Para Clinton, la derrota habrá sido muy dolorosa. Sobre todo después de haber gastado 703 millones de dólares en su campaña: más del doble que Trump (322 millones), como desvela OpenSecrets, página web del Center for Responsive Politics. La reacción del entorno de Hillary fue buscar un chivo al que atribuir el desastre: las redes sociales (social media), las noticias falsas (fake news), las máquinas y las personas que hicieron el recuento de los votos o los rusos y su propaganda anti-Clinton. Menos la propia candidata y su equipo, todos los demás eran culpables. Un análisis profundo de la campaña electoral permite descubrir puntos especialmente críticos. Uno de ellos, la intervención de Hillary el viernes 9 de septiembre en la gala que le organizó el colectivo LGTB (lesbianas, gays, transexuales y bisexuales), donde dijo que se podía poner en «el cesto de los deplorables» a la mitad de los que apoyaban a Trump, gente «irredimible pero, afortunadamente, no estadounidense».
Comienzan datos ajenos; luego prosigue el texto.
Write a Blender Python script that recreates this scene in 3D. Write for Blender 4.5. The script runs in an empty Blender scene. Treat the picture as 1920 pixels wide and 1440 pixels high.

Diane Hessan, directora de una empresa dedicada al estudio del comportamiento de los consumidores, y colaboradora en la campaña de Clinton, escribió en The Boston Globe el 21 de noviembre un artículo iluminador sobre el comportamiento de los indecisos. Hessan vio que hubo un momento concreto en el que los indecisos comenzaron a inclinarse por Trump. Ese instante, sin embargo, no coincidió con las declaraciones del director del FBI, James Comey, ni tuvo que ver con la «niebla de Bengasi» (la narrativa oficial del cruento ataque contra el consulado norteamericano en esa ciudad tan bien relatado en la película 13 horas). Tampoco con los correos electrónicos del entorno del Partido Demócrata —algunos verdaderamente explosivos y que se filtraron en la campaña— donde se relataban presiones y chantajes para favorecer a Clinton. El cambio se produjo, sobre todo, el fin de semana que siguió a la gala en la que Hillary colocó a la mitad de quienes apoyaban a Trump en el «cesto de los deplorables». Artículos publicados recientemente han aludido a «la venganza de los deplorables».

¿La caja de pandora?

Muchos nos preguntamos si, con esta elección, los estadounidenses han abierto la caja de Pandora. Trump, tremendamente efectivo en Twitter, inauguró su mandato con un enfrentamiento con parte de los medios favorables al Partido Demócrata, que recientemente se ha extendido al conjunto de los periodistas. Por otro lado, los medios han perdido bastante credibilidad: según datos de Gallup, si en 2009 un 45 por ciento de encuestados confiaban «mucho» o «bastante» en los medios de comunicación, en 2016 el porcentaje se redujo al 32 por ciento. Resulta interesante que hayan sido los comprendidos entre 18 y 49 años quienes menos confíen: solo el 26 por ciento, veinte puntos de pérdida en ocho años.

El presidente Obama hizo sus campañas electorales con poesía, pero luego no la tradujo en una prosa aceptable que asegurara su relevo con Hillary Clinton. Según el republicano Newt Gingrich, el legado de Obama quedará reducido al tamaño de una pelota de golf, metáfora que parece exagerada pero que, sin duda, obligará al Partido Demócrata a reflexionar: no podrá volver a ganar mientras no reconozca los errores de estos ocho años.

La presidencia de Trump comienza con una posición muy sólida de los republicanos. Es posible que, con él, la «caja de Pandora» extienda sus males sobre el país; pero, como relata el mito, cuando se logra cerrar la caja, regalo de Zeus, en su fondo se encuentra Elpis, el espíritu de la esperanza.